27.10.2011 Vincent Lamigeon, journaliste à Challenges – Blog Supersonique
C’est un conflit social dont Safran se serait bien passé. Les salariés de Sagem Défense-Sécurité (photo Daniel Linares / Sagem), filiale de Safran, ont à nouveau débrayé ce matin, multipliant les manifestations sur les différents sites du groupe (Montluçon, Argenteuil, Poitiers, Dijon…) et devant le siège social de Sagem Défense-Sécurité dans le 15ème arrondissement de Paris. L’objectif est clair : tuer dans l’œuf le projet de rapprochement d’activités entre Safran et Thales, poussé par l’Etat, qui affirme vouloir éviter les doublons sur ce secteur stratégique. « On ira jusqu’au bout pour faire capoter ce projet, prévient un syndicaliste. Jean-Paul Herteman doit comprendre que les salariés n’accepteront pas qu’il signe un accord qui est une aberration industrielle et une manipulation clairement destinée à avantager Dassault [actionnaire de Thales à 26%, NDLR]. »
Que prévoit concrètement le projet ? Après avoir envisagé un échange d’actifs pur et simple entre Safran et Thales, la négociation, sous l’impulsion du médiateur Aldo Cardoso, s’est déplacée vers la création de deux joint-ventures : une JV « optronique » (équipements à la fois optiques et électroniques), qui serait contrôlée en majorité par Thales ; et une JV « navigation inertielle » (équipements permettant à un engin de s'orienter de façon autonome), qui serait contrôlée en majorité par Safran. Safran topera-t-il pour un accord de ce type ? Mystère. Une chose est sûre : le nouveau schéma envisagé provoque la colère des salariés de Sagem.
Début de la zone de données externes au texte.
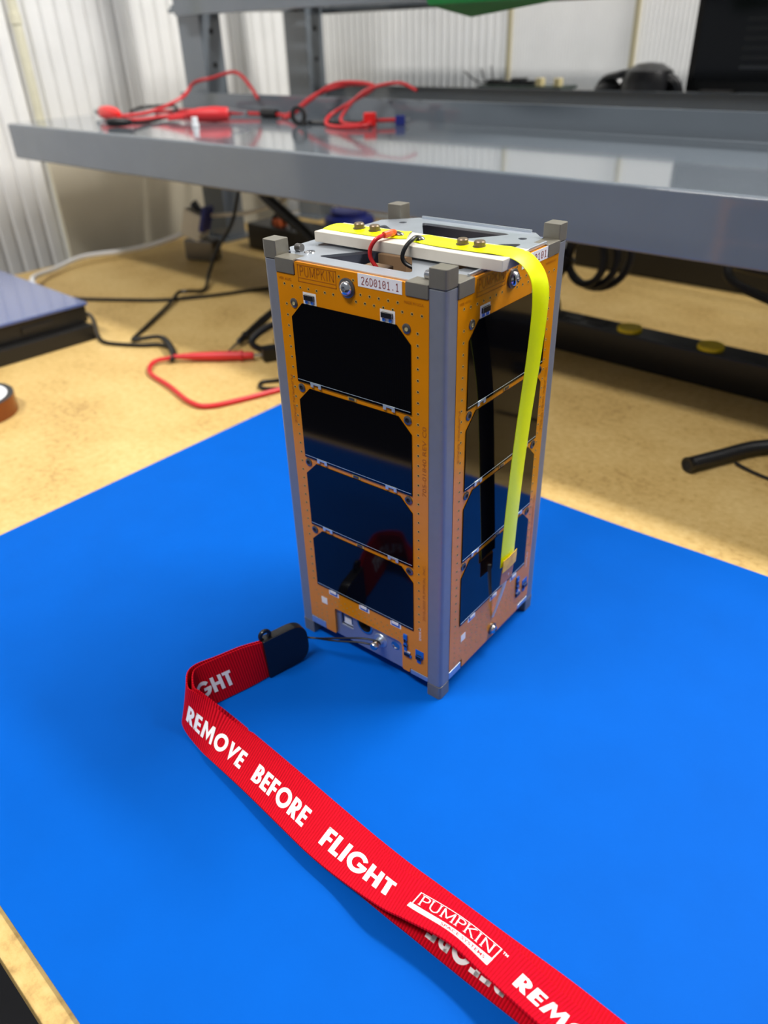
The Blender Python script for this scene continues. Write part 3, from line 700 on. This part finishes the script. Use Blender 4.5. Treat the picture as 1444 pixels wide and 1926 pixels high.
for sgn in (1, -1):
    MB().tube([ce, ce + Vector((6, 3.5, -.2)), ce.lerp(pn, .45) + Vector((0, 0, .8 + sgn * 1.0)), ce.lerp(pn, .8) + Vector((0, 0, 2.4 + 1.6 * sgn)), pn + Vector((.2, 1.2, 1.8 * sgn + .6)), pn + Vector((2.0, 2, .4))], .55, 6).build('cord', 'wire_black', lan)

# ================================================================== STEEL RISER SHELF
SH = 211.0
rs = bench_thing('steel_rack', 'grey painted steel riser rack with glossy shelf behind the satellite', 'rack', -970, 583, ZB)
def RB_(mb): return mb
def rbox(u0, u1, w0, w1, z0, z1): return MB().box(u0 + 970, u1 + 970, w0 - 583, w1 - 583, z0 - ZB, z1 - ZB)
def turned(mb, deg=.77, u0=0, w0=285):       # the shelf sits a touch out of square with the posts
    a = math.radians(deg); ca, sa = math.cos(a), math.sin(a); out = []
    for x, y, z in mb.v:
        dx, dy = x - 970 - u0, y + 583 - w0; out.append((dx * ca - dy * sa + u0 + 970, dx * sa + dy * ca + w0 - 583, z))
    mb.v = out; return mb
turned(rbox(-1045, 1300, 285, 566, SH - 48, SH)).build('shelf', 'paint_grey', rs, bevel=3, seg=3)
turned(rbox(-990, 1300, 566.2, 569, SH - 30, 236)).build('back_lip', 'paint_grey', rs, bevel=.8)
for u0 in (-1002, 1180):
    for w0 in (572, 800):
        p = rbox(u0, u0 + 60, w0, w0 + 42, ZB, 620).build('post', 'paint_grey', rs, bevel=2)
        for zz in (105, 150, 275, 322, 370):
            MB().cyl((u0 + 60.3 + 970, w0 + 21 - 583, zz), (u0 + 59 + 970, w0 + 21 - 583, zz), 4.2, seg=12).build('bolt_hole', 'hole_black', p)
        rbox(u0 - 12, u0 + 72, w0 - 16, w0 + 56, ZB, ZB + 5).build('foot_plate', 'paint_grey', p, bevel=1)
us = rbox(-968, 1300, 545, 556, 341, 400).build('upper_front_beam', 'paint_grey', rs, bevel=2)
us = rbox(-968, 1300, 846, 857, 341, 400).build('upper_rear_beam', 'paint_grey', rs, bevel=2)
for u0 in (-1000, 180, 1240): rbox(u0, u0 + 40, 556, 846, 346, 352).build('cross_bar', 'paint_grey', rs, bevel=1)
for k in range(8): rbox(-1000, 1290, 562 + k * 36, 562 + k * 36 + 22, 352.2, 357).build('deck_shade_slat', 'paint_grey', rs, bevel=.6)  # stand in for a perforated deck, spaced to block about half the lamp light
ds = rbox(-985, 1300, 850, 1020, 196, 206).build('rear_shelf', 'paint_grey', rs, bevel=1)
rbox(-985, 1300, 846, 850, 180, 231).build('rear_lip', 'paint_grey', ds, bevel=.8)

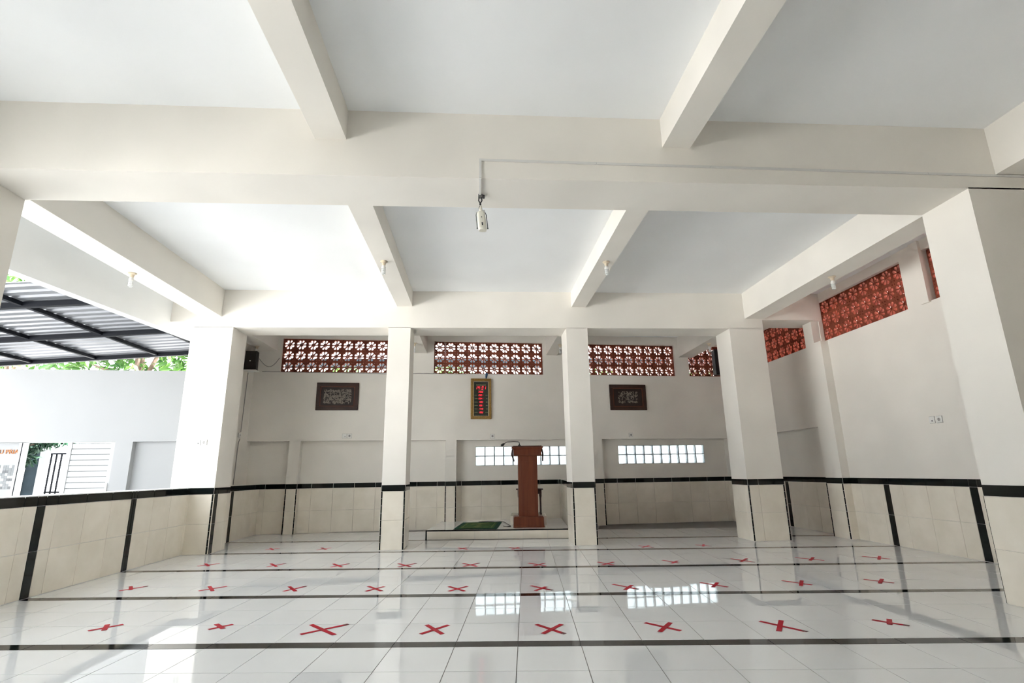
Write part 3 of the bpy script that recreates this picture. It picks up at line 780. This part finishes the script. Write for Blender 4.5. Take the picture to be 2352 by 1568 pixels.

Résumé de leurs arguments en trois points.
Une opportunité industrielle contestée.
Les syndicats de Sagem affirment que le projet de JV menacerait les performances de fleurons technologiques français en découpant à la hussarde des activités plus imbriquées qu’il n’y paraît. « Un tel accord supprimerait des synergies technologiques essentielles sur de nombreux produits, qui intègrent à la fois de l’optronique et de la navigation inertielle, assure Gérard Mardiné, coordinateur CFE-CGC chez Safran. Il impliquerait une perte de compétitivité à la fois chez Safran et Thales. » Les syndicats citent notamment des produits exigeant des fonctions de stabilisation, comme les viseurs et autodirecteurs infrarouges, qui pourraient être impactés par un découpage des activités. Les synergies entre activités défense et civiles seraient également menacées par l’accord, assurent les syndicats.
Un accord jugé déséquilibré
Les syndicats soulignent également que les deux JV seraient clairement déséquilibrées : la JV « optronique », estimée à 1 - 1,2 milliards d’euros de ventes annuelles, serait rentable et située sur un marché en forte croissance (60% en trois ans), avec une position de numéro trois mondial ; la JV « navigation inertielle », estimée à 200-250 millions d’euros de chiffre d’affaires annuel, serait « structurellement en pertes pour au moins cinq ans » assure un délégué syndical Safran, notamment du fait d’un contrat sur l’A350 gagné au prix fort face au leader mondial incontesté de la spécialité, l’américain Honeywell. Les syndicats de Sagem dénoncent également une absence d’information sur le business plan et les perspectives des activités apportées par Thales.
Des craintes sur les sites français
Les syndicats de Safran évoquent des risques patents sur les sites Sagem que récupèrerait Thales. Principal sujet d’inquiétude : le site d’Argenteuil (Val d’Oise), qui travaille à la fois sur l’optronique et la navigation inertielle. Les salariés des sites de fabrication de Dijon et Poitiers (Saint-Benoît) s’estiment également menacés, notamment par la culture « fabless » de Thales, qui n’a que peu d’usines en propre, préférant intégrer des sous-ensembles fabriqués par des sous-traitants. Des doublons avec les sites de Thales au Royaume-Uni sont également évoqués, notamment sur les périscopes ou viseurs de chars. « Des économies de quelques millions d’euros pour la DGA valent-ils de menacer l’avenir d’un secteur que la France est un des rares pays à maîtriser, avec les Etats-Unis ou Israël ? », s’interroge Gérard Mardiné. Pas de doute : le bras de fer est bien parti pour durer.